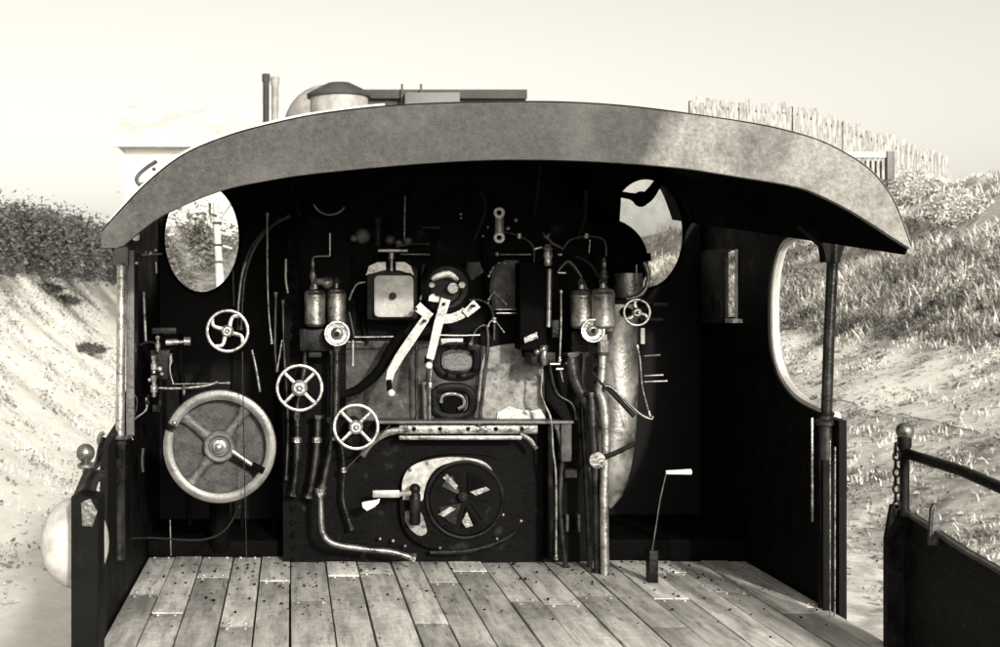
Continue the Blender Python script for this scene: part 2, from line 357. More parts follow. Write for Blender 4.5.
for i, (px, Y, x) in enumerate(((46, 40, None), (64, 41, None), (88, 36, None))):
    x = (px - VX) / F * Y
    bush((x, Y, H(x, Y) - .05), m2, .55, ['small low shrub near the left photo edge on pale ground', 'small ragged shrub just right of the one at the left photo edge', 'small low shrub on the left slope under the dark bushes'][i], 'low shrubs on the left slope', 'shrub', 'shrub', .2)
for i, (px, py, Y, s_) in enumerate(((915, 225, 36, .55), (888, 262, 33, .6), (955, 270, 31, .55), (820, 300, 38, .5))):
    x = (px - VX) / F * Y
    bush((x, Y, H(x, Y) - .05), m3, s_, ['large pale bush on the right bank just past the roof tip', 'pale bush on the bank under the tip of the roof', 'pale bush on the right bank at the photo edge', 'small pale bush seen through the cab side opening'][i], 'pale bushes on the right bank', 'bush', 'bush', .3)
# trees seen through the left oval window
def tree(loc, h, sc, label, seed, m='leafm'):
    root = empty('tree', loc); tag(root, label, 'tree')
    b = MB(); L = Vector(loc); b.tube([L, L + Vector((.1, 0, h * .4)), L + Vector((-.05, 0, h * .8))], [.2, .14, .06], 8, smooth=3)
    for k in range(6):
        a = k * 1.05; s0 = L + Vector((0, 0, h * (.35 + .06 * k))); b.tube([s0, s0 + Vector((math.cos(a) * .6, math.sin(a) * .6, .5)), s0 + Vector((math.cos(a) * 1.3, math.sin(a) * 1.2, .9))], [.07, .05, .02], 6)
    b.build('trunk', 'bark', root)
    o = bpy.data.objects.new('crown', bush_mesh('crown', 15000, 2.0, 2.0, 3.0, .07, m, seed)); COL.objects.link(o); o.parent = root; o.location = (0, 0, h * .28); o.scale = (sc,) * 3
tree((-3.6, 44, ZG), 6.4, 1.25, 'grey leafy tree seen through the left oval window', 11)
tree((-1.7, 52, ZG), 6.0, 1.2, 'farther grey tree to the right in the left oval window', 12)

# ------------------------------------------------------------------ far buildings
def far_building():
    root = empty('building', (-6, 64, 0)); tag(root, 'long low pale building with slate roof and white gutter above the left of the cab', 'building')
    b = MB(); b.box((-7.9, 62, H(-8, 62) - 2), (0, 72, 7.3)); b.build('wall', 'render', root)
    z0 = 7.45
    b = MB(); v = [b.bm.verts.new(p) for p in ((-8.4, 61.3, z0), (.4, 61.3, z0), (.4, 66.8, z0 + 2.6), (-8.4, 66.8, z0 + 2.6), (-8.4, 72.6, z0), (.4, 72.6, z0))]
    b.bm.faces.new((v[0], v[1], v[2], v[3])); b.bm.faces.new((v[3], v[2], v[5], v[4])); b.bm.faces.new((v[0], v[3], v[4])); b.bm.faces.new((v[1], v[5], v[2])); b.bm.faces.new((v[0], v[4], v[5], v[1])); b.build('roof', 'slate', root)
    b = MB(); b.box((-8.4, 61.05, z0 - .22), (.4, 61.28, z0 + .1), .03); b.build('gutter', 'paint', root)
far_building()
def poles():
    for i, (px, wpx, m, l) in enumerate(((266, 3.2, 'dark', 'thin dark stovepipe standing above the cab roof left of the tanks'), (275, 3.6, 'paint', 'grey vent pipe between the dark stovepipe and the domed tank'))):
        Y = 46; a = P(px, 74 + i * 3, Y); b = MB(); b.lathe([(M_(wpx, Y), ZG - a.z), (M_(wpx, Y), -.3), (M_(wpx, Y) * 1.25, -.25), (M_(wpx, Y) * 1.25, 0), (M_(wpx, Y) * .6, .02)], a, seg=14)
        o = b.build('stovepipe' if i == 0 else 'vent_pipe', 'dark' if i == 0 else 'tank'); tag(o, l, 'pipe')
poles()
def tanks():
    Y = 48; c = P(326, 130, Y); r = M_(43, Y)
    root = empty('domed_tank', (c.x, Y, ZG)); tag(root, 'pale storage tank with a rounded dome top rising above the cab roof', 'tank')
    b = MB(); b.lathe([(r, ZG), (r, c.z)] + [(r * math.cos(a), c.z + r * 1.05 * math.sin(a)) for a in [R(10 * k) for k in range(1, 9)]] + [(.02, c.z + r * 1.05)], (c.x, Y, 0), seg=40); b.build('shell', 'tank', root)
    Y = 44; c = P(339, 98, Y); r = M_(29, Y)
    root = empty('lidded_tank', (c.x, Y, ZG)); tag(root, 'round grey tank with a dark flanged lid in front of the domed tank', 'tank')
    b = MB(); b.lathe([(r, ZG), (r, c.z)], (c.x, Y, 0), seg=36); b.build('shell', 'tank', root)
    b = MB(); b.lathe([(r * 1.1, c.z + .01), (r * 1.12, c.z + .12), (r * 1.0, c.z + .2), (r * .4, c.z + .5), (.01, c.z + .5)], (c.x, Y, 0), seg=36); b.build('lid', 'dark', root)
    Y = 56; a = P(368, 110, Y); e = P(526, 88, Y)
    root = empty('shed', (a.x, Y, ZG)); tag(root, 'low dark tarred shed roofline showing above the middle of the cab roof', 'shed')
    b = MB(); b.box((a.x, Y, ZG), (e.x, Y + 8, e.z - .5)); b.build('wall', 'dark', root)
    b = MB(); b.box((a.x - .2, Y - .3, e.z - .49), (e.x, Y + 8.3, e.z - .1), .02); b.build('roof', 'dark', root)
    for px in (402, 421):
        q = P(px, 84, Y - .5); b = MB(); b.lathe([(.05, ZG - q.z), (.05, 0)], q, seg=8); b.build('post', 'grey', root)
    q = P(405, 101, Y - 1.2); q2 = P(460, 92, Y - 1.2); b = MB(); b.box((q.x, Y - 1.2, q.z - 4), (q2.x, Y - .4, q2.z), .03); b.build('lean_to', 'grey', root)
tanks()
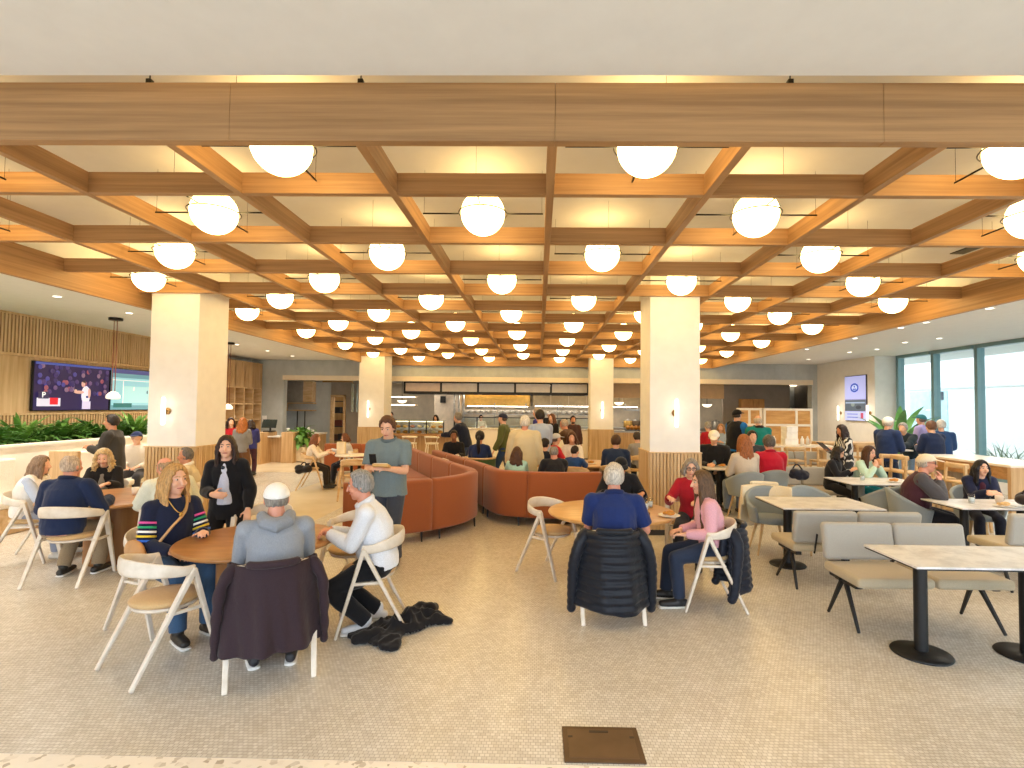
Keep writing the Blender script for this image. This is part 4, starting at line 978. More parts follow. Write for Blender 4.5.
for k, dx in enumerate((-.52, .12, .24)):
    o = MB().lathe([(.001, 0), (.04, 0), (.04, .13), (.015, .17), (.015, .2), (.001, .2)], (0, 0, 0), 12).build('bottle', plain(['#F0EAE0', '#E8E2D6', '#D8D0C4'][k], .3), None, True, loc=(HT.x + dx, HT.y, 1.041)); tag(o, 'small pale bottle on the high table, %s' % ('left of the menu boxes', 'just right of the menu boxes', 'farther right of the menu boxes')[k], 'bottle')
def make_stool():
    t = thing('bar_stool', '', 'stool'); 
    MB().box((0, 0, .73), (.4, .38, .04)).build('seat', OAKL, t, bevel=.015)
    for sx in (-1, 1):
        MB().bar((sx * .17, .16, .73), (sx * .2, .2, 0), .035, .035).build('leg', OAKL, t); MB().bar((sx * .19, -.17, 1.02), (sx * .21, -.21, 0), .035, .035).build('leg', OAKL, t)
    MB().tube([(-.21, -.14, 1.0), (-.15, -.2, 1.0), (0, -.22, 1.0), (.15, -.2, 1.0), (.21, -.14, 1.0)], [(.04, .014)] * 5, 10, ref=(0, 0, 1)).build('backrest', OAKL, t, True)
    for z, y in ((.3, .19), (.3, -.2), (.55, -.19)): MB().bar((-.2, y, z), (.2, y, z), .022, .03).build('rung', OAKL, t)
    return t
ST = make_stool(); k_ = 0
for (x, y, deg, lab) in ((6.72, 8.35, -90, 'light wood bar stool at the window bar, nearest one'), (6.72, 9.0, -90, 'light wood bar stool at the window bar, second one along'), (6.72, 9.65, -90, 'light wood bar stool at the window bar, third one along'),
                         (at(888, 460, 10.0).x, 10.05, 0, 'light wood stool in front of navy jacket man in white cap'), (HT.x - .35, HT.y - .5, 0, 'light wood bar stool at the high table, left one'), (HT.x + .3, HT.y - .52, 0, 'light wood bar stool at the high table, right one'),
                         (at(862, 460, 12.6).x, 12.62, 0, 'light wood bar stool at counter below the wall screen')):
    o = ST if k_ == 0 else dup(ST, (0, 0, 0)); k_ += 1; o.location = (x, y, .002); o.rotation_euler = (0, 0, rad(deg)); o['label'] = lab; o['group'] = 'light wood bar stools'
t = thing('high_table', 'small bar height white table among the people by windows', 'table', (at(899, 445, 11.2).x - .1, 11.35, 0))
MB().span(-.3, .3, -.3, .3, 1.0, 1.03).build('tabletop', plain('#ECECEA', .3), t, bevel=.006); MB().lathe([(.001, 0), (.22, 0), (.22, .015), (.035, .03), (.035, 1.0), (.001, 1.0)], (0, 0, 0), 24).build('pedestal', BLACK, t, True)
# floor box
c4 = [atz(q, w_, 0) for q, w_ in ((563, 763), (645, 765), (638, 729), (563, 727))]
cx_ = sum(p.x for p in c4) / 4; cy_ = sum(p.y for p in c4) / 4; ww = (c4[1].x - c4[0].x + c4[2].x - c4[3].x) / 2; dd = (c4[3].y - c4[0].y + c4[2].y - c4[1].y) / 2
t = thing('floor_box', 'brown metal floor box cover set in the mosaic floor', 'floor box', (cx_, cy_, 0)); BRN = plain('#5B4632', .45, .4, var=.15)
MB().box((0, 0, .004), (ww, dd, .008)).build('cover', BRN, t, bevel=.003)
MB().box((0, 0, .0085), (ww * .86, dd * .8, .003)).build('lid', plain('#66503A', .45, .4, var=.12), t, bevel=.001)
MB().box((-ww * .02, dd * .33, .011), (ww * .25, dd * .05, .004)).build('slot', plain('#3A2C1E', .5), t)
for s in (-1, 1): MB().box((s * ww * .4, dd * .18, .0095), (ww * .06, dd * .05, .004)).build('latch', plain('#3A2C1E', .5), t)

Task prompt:
Pick out each line in the material containing "part".

Exercise answer:
Continue the Blender Python script for this scene: part 2, from line 357. More parts follow. Write for Blender 4.5.
Keep writing the Blender script for this image. This is part 4, starting at line 978. More parts follow. Write for Blender 4.5.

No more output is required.